**JOB**
In the listing below, find the line containing "var tb: Color" and the line containing "return timber_path([a, b], down, w, d, tints, rough, chamfer)". Repeat exactly those two lines and every line between them, nothing more.
↓↓↓
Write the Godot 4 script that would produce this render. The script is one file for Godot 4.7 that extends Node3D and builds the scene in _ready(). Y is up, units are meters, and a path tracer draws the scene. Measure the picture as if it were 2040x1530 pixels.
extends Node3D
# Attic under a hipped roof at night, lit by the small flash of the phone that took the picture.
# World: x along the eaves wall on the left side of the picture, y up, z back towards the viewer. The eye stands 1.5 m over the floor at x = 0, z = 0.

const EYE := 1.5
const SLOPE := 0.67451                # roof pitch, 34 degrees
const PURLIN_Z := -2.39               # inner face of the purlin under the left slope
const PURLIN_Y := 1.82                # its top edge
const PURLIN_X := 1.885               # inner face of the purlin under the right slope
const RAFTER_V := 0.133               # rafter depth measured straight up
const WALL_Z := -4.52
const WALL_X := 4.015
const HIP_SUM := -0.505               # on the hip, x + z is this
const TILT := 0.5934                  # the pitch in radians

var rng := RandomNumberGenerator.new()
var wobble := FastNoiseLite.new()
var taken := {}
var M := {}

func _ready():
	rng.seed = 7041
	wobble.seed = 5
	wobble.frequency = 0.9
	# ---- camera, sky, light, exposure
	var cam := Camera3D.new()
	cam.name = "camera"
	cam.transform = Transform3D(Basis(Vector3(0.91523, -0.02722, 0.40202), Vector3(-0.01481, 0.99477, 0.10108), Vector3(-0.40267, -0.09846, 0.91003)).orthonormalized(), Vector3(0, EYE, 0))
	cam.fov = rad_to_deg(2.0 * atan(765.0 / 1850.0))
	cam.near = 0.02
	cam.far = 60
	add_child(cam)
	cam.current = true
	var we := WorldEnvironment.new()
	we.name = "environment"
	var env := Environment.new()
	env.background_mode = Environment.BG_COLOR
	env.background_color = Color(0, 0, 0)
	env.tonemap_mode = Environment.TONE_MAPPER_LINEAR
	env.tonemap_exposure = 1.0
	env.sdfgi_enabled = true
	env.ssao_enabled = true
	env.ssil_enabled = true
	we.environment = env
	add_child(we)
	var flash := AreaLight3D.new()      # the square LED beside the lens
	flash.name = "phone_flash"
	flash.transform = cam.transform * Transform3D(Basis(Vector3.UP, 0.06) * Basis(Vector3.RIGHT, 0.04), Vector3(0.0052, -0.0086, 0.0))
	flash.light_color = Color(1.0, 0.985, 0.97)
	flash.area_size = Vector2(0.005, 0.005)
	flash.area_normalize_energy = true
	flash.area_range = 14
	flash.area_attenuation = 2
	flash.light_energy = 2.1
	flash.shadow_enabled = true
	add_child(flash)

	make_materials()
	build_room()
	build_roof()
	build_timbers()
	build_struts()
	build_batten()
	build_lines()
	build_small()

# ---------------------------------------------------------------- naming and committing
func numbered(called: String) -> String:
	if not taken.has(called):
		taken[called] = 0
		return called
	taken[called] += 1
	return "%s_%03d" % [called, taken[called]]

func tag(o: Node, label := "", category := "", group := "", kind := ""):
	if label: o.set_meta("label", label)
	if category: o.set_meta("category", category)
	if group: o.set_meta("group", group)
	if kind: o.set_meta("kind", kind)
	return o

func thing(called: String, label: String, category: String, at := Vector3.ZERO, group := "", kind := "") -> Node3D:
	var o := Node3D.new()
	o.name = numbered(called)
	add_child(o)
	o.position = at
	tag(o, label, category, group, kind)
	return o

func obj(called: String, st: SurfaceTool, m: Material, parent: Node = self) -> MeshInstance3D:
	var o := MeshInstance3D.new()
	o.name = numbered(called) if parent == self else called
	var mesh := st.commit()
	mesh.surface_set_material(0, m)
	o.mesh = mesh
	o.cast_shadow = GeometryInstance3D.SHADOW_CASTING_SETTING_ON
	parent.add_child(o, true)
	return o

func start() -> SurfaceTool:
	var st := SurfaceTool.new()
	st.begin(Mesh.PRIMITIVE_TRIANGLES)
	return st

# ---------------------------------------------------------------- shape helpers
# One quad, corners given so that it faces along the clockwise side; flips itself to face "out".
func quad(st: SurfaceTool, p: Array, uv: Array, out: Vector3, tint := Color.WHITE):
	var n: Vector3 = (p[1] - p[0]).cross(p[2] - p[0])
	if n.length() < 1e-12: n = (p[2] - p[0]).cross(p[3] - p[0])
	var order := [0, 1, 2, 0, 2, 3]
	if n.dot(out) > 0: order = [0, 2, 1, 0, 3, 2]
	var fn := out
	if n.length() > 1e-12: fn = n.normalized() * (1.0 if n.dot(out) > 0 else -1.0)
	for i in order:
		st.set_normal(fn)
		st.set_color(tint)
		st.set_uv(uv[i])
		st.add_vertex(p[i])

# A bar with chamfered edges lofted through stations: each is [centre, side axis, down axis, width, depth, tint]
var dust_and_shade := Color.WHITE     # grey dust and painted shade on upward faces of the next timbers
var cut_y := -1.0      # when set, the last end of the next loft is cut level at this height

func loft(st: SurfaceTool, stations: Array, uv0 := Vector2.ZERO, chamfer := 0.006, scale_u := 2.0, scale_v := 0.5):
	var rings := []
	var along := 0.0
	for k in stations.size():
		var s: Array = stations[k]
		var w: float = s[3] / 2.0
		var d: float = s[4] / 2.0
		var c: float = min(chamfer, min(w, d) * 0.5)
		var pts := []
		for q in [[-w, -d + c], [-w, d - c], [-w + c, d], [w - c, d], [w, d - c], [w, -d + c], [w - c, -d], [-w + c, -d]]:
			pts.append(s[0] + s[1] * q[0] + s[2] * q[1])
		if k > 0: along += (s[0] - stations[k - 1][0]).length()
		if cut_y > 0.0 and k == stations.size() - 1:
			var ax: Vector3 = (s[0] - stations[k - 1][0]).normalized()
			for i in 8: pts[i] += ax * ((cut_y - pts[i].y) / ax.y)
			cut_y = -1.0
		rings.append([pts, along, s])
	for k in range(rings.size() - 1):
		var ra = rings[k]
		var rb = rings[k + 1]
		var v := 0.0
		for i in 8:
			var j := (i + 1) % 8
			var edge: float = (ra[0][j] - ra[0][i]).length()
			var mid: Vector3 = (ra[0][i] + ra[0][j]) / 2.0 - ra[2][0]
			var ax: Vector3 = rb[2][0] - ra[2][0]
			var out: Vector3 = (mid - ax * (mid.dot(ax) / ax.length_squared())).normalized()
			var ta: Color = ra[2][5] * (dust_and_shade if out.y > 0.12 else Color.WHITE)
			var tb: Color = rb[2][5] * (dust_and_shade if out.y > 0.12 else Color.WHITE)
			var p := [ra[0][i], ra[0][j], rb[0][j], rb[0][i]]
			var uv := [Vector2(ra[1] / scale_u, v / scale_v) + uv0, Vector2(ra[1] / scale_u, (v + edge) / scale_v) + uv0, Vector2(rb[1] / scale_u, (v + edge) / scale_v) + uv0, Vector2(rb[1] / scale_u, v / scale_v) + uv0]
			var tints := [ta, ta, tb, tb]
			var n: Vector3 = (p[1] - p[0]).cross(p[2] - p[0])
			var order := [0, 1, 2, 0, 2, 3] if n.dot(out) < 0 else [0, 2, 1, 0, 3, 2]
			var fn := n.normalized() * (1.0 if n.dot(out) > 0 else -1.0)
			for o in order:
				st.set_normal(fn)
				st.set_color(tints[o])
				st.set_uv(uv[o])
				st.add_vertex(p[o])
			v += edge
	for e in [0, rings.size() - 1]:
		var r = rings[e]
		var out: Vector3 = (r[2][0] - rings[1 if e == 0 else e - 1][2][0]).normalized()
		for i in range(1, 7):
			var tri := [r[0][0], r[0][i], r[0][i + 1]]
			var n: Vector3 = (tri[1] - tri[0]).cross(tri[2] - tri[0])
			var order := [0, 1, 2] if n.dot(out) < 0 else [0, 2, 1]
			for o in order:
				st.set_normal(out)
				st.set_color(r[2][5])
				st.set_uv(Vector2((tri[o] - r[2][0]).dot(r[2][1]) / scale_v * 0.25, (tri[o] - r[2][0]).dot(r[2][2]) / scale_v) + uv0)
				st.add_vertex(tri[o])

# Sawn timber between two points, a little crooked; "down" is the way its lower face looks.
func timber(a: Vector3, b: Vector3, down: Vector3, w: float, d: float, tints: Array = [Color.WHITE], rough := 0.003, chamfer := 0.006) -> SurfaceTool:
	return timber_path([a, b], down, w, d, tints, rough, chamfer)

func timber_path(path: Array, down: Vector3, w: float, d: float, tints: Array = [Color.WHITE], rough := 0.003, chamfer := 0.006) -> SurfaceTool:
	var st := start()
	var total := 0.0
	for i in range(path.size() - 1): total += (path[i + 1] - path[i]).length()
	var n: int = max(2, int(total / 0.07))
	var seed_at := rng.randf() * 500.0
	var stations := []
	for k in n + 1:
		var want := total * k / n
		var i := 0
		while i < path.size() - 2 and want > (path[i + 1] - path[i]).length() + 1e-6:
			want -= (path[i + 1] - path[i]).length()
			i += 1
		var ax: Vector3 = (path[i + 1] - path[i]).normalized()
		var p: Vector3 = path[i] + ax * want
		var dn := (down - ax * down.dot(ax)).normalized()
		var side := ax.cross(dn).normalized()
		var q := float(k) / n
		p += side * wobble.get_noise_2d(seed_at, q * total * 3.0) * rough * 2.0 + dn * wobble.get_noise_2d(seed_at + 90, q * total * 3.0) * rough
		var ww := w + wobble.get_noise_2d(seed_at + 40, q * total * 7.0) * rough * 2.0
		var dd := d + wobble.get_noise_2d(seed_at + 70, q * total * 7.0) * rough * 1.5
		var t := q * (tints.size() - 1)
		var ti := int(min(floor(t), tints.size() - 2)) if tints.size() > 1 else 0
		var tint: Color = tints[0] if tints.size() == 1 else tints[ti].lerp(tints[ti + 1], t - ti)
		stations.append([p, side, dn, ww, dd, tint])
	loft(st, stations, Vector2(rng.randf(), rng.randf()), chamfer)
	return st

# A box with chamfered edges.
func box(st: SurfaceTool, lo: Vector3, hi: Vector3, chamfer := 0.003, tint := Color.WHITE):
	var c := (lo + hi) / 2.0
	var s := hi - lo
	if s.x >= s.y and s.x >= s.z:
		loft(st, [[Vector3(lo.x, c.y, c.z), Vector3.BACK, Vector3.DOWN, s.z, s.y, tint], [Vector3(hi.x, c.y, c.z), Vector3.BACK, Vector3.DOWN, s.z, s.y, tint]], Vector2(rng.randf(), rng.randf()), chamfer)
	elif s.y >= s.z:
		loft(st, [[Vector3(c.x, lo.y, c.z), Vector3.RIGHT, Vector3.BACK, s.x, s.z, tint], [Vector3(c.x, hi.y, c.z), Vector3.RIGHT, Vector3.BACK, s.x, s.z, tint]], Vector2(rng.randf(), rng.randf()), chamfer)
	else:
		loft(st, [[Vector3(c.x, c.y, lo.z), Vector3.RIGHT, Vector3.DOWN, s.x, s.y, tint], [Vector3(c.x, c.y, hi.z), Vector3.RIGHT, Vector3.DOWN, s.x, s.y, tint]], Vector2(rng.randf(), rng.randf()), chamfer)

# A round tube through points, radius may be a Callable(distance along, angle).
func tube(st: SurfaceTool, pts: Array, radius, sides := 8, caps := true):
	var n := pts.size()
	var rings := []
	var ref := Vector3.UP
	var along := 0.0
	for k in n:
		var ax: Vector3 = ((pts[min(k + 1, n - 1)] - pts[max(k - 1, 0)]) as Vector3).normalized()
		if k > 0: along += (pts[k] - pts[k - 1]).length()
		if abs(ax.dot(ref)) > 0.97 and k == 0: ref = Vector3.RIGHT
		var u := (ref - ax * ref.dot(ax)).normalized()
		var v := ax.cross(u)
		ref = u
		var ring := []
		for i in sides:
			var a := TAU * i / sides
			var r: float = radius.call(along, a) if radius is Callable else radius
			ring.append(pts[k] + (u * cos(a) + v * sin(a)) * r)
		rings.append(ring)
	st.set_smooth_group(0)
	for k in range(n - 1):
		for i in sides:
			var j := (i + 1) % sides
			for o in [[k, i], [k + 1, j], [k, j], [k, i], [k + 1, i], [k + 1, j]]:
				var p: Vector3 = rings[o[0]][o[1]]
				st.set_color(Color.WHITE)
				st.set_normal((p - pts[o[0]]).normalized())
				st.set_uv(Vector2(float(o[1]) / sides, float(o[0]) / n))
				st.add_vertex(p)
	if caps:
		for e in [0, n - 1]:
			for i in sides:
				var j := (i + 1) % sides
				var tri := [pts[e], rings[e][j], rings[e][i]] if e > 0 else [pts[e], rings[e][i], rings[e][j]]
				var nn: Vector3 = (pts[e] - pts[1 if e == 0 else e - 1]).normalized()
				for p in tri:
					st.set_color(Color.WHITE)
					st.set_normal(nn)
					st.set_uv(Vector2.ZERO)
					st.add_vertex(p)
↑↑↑
**WRITTEN RESPONSE**
			var tb: Color = rb[2][5] * (dust_and_shade if out.y > 0.12 else Color.WHITE)
			var p := [ra[0][i], ra[0][j], rb[0][j], rb[0][i]]
			var uv := [Vector2(ra[1] / scale_u, v / scale_v) + uv0, Vector2(ra[1] / scale_u, (v + edge) / scale_v) + uv0, Vector2(rb[1] / scale_u, (v + edge) / scale_v) + uv0, Vector2(rb[1] / scale_u, v / scale_v) + uv0]
			var tints := [ta, ta, tb, tb]
			var n: Vector3 = (p[1] - p[0]).cross(p[2] - p[0])
			var order := [0, 1, 2, 0, 2, 3] if n.dot(out) < 0 else [0, 2, 1, 0, 3, 2]
			var fn := n.normalized() * (1.0 if n.dot(out) > 0 else -1.0)
			for o in order:
				st.set_normal(fn)
				st.set_color(tints[o])
				st.set_uv(uv[o])
				st.add_vertex(p[o])
			v += edge
	for e in [0, rings.size() - 1]:
		var r = rings[e]
		var out: Vector3 = (r[2][0] - rings[1 if e == 0 else e - 1][2][0]).normalized()
		for i in range(1, 7):
			var tri := [r[0][0], r[0][i], r[0][i + 1]]
			var n: Vector3 = (tri[1] - tri[0]).cross(tri[2] - tri[0])
			var order := [0, 1, 2] if n.dot(out) < 0 else [0, 2, 1]
			for o in order:
				st.set_normal(out)
				st.set_color(r[2][5])
				st.set_uv(Vector2((tri[o] - r[2][0]).dot(r[2][1]) / scale_v * 0.25, (tri[o] - r[2][0]).dot(r[2][2]) / scale_v) + uv0)
				st.add_vertex(tri[o])

# Sawn timber between two points, a little crooked; "down" is the way its lower face looks.
func timber(a: Vector3, b: Vector3, down: Vector3, w: float, d: float, tints: Array = [Color.WHITE], rough := 0.003, chamfer := 0.006) -> SurfaceTool:
	return timber_path([a, b], down, w, d, tints, rough, chamfer)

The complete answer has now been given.